Nissan dropped 4.6 percent in Tokyo, the largest decline since November 2016, before the company held a press conference Monday. The stock has lost 11 percent of its value this year.

In November, Chief Executive Officer Hiroto Saikawa, 64, said he and other officials at the carmaker will take a voluntary pay cut after the car inspection crisis led to a vehicle recall in Japan and a reduction in its profit forecast. Nissan halted vehicle registrations in Japan after its inspection process was deemed faulty by the government.

Workers not authorized to certify vehicles approved the final inspection at the very end of assembly lines and that process may have dated back to 1979 at its Tochigi plant, according to a report last year from Nissan and a third-party law firm it assigned to investigate.

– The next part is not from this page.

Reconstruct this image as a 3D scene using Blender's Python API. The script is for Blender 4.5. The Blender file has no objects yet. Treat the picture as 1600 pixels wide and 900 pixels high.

Last year, Kobe Steel Ltd. said it sold products that failed quality control tests to over 500 companies. Subaru, which admitted to manipulating emission data records to match mileage submitted to the government, was also embroiled in a similar controversy as Nissan’s. Yasuyuki Yoshinaga stepped down as Subaru CEO earlier this year.

Nissan bailed out Mitsubishi Motors in 2016 after the company was caught falsifying mileage estimates for several of its vehicles. Suzuki Motor Corp. Chairman Osamu Suzuki ceded the role of CEO after the automaker admitted to using unapproved fuel-economy testing methods in 2016.